If you are talking about rolling your dice to create your own entropy, and input them and calculate the last checksum using that (offline) web app/python/wtever in your (air gapped) computer, it means you must need to ensure your computer is really secure and you didn’t do anything wrong(no malware, not online, downloaded a correct script/app), which is very hard to a normal user.
Instead, if user can just input the entropy in trezor hardware and generate the seed with last checksum word, then user no need “trust” their skills and their airgapped computer.
This is what Trezor does, offline, and on the device.
The creation of the recovery seed and master binary seed is as follows.
First, the 256-bit random number is generated in the Trezor device on its Microcontroller by the RNG (Random Number Generator). This number has 256 zeros or ones, so the entropy, or randomness, of this number is 2 ^ 256. This equals approximately 10 ^ 77. For comparison, it is estimated that there are 10 ^ 78 to 10 ^ 82 atoms in the known universe.
A random number of the same length is then generated in the connected computer and sent to the Trezor device. These two numbers are now together hashed by the SHA-256 algorithm - this number, which is again 256-bit, is the basis for the creation of the recovery seed, let’s call it initial entropy.
Before splitting the number - our initial entropy - to recovery seed words, we need to add a checksum. This checksum is created by hashing the initial entropy number by the SHA-256 algorithm, taking the first 8 numbers of this hash and putting them on the end of the initial entropy - so now we have a 264-bit number. A checksum is a way to let you know if you got the right sequence of numbers.

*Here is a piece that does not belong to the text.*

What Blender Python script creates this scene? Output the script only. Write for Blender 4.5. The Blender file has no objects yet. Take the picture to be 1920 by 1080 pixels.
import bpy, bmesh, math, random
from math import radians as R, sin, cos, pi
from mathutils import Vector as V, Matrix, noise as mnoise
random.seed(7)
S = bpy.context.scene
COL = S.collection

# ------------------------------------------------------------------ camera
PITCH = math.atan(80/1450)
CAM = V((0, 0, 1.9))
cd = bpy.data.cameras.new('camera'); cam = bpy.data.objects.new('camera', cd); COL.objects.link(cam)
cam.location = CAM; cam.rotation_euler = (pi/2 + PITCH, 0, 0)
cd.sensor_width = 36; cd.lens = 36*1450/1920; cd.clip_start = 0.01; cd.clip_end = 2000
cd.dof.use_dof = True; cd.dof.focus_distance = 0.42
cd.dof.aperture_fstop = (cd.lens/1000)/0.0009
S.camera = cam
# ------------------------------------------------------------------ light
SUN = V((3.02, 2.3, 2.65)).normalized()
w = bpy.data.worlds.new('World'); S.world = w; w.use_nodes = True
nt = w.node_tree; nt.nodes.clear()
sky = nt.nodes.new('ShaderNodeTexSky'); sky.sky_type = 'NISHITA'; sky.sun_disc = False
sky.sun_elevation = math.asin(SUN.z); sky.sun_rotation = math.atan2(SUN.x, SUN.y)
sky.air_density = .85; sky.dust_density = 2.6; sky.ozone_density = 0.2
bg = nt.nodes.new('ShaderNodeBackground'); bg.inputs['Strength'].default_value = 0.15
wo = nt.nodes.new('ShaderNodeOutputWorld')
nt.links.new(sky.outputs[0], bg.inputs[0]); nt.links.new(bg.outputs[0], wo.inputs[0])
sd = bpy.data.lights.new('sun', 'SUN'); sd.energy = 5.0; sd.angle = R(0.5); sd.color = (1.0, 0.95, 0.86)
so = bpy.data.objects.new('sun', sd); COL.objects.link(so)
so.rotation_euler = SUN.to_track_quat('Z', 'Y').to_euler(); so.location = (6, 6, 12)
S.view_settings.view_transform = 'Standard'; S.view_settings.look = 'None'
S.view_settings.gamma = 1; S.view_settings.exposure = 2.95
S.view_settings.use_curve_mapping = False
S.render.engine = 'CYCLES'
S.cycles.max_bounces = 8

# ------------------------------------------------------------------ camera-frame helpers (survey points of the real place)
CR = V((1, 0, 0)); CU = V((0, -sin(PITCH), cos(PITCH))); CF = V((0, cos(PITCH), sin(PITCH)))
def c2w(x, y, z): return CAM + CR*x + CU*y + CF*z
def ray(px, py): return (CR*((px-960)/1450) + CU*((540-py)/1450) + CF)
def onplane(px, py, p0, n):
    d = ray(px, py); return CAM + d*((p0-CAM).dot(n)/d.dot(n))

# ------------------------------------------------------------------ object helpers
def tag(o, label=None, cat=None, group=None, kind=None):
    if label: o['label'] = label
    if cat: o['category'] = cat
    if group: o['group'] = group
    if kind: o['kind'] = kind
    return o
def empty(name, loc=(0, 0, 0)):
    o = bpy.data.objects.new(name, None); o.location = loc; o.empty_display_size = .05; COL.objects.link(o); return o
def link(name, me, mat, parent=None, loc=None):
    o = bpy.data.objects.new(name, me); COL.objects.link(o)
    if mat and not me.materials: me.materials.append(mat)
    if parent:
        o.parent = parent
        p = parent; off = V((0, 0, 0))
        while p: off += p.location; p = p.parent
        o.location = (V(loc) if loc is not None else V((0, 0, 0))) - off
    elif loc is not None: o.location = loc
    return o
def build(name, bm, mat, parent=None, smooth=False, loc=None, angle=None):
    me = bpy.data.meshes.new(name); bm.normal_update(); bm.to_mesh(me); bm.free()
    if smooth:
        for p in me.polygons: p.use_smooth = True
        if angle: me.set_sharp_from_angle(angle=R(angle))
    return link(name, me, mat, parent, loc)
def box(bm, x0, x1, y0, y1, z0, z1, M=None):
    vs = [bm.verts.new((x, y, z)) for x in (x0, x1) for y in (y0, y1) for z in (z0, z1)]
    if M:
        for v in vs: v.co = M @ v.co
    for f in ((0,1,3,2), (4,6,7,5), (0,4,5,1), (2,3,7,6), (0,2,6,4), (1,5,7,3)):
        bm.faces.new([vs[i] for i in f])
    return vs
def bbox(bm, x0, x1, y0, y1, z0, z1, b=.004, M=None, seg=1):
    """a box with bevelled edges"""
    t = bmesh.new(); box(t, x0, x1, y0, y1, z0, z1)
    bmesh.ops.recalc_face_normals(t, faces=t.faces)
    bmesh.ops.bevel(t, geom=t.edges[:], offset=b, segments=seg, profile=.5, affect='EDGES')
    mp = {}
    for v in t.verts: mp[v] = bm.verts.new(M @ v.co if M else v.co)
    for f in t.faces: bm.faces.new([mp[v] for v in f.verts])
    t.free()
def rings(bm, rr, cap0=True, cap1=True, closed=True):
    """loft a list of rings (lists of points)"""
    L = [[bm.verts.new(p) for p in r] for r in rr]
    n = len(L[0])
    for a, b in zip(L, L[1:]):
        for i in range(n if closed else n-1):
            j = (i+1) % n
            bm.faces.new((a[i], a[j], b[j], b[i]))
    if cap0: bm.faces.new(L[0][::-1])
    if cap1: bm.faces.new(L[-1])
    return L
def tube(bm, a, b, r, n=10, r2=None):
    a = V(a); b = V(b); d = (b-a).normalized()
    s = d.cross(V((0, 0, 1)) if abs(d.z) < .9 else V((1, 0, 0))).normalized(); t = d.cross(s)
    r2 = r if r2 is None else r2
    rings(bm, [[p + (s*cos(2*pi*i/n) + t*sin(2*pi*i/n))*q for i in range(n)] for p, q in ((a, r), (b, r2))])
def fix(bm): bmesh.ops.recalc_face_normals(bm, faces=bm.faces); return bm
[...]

The 264-bit number is now divided into 24 numbers, and every number now has 11-bits. An 11-bit number is a number from 0 to 2047 in the decimal system. That’s 24 numbers from 0-2047, e.g., 745, 15, 2012, etc.
These numbers are assigned to the English words that are a part of BIP-39 standard.
Yes, but I guess my point is, many people want to generate and use your own seed, not just purely trusting trezor’s random generation because of whatever reason.
Now, for the people who wants to generate their entropy, they need:
Get the roll dice instructions from an unknown website
Get the script/web app from unknown sources, download it to a USB or something
Get/download a livecd or something to boot a clear OS without internet connection.
Then run the script/app, input dice entropy, return bip39 seed phrase with checksum
Every step needs high technical knowledge and security knowledge and needed to be performed carefully, otherwise you might leak you key.
Instead, Trezor can help to make it much easier and secure (again, it’s for the people want their entropy, not purely trusting trezor random generator)
Plug in Trezor
Input dice results/entropy to trezor, it returns all bip39 seed phrase words
You don’t need to go to a random website read random instructions download insecure app/script and don’t need to prepare an air gap computer yourself, all you need is just dice and trezor. It’s easy and secure, you don’t need to be a tech and security expert.
The takeaway is, by rolling your own dice, you are not gaining any meaningful security over just trusting the device. Which you then proceed to trust with keeping the seed secure anyway.
I understand the “feels” angle of something one can physically do to (seemingly) improve the security of your setup. But in the overall scheme of things, implementing this feature is very low on the list of priorities.